Just as well then, as he’s going to have his work cut out. However “complex” the issues were, as the FSA cites somewhat reluctantly, there will be strong media interest and expectation for answers as to the causes of RBS’ demise; the excessive cost to the public purse from bailout; and the wider malaise that played out across the banking sector as the financial crisis ensued.  Whilst Walker and Knight tread through a minefield to avoid the legal conflicts to RBS employees, they’ll be mindful of the need to show teeth and forensic review on both sides of the regulatory fence.
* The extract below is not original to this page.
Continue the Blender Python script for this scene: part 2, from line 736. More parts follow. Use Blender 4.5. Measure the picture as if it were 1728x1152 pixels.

Nick Clegg – Stick or Bust…Most observers of the Westminster Village Ed’s spoken to in recent months have agreed on one thing: May 5th and the outcome of the AV referendum will determine the fate of the Coalition Government. As we’ve said previously, the fates of Nick Clegg and Ed Miliband appear eerily interlinked, with success for one leading to failure for the other. It seems neither will come out of this episode particularly favourably though.

It's not been a vintage week for Nick Clegg

Judging by Chris Huhne’s recent outbursts, it would seem to look more terminal for Nick Clegg, and Ben Brogan was on to something this week when he said Nick Clegg’s body language in PMQs was ominous.

Cameron, demonstrating his exceptional political judgement, was keen to move the story on and talk up the other important work the Coalition has set out. But where can it realistically go from here? If Lords reform is offered as a carrot to the Lib Dems to carry on, it’s highly likely a similar demoralising defeat will occur on it. On the flip side, Lord Knight’s suggestion that an early election to deliver the Conservative’s a majority is intriguing, but given the barriers against this, difficulties over NHS reform and the current state of the economy, this would appear wide of the mark.

Where else can the Lib Dems look?…Given the loss of 300 council seats and a probable resounding no to AV, what will be telling in the coming days is how the Lib Dem rank and file respond to defeat. Paddy Ashdown has already launched an attack at David Cameron, and Clegg may well be hoping that this and other attacks distract party members from aiming their wrath at him.

Clearly, Clegg is going to have to secure some tangible wins for the Lib Dems in order to quell the growing frustration. With this in mind, he may seek to increase the fight for a greater say on health reforms. The Health and Social Care Bill should allow for greater private provider provision of health care, but the extent to which the Tories have wanted to pursue this has caused unease amongst many Lib Dems.

The current pause in the process of passing the Bill and now the increased chance of Lib Dems demanding changes means that private equity firms are going to be increasingly turned off due to the levels of uncertainty around private provision. If the Lib Dems decide to really dig their heels in, private equity firms could lose out on what previously looked like a sure investment.

Exchange-Traded Funds – the current big thing?…Earlier this week, we enjoyed a fantastic training session with David Yates from Finance Talking. One of things he focused on was the growth of ETFs in recent years. Financial News picked up on this point earlier this week as well, noting the recenty outflow of money from four of the five largest asset managers and into ETFs – the magazine claimed $41.4bn of new money was poured into ETFs in Q1 2011 according to Blackrock.

Not everyone seems convinced though. In today’s FT, Gillian Tett examined the boom in this market, and argued that concerns are building amongst regulators about it. While not as inherently dangerous as the pre-2007 fad for ‘CDOs’, she did note that there are some striking parallels here. Clearly, others are still a big fan of them though, as FT Alchemy notes today.

This week's Big Bite was all about the future

Learning about the future…The exciting guest for this week’s FPS Big Bite was Patrick Harris from The Futures Company. He gave us some great insights into the world of futures and left us with an interesting and thought provoking debate.  As Patrick pointed out ‘the future is all around us, it’s just not evenly distributed’. We hope that gets you all thinking as much as it did our team!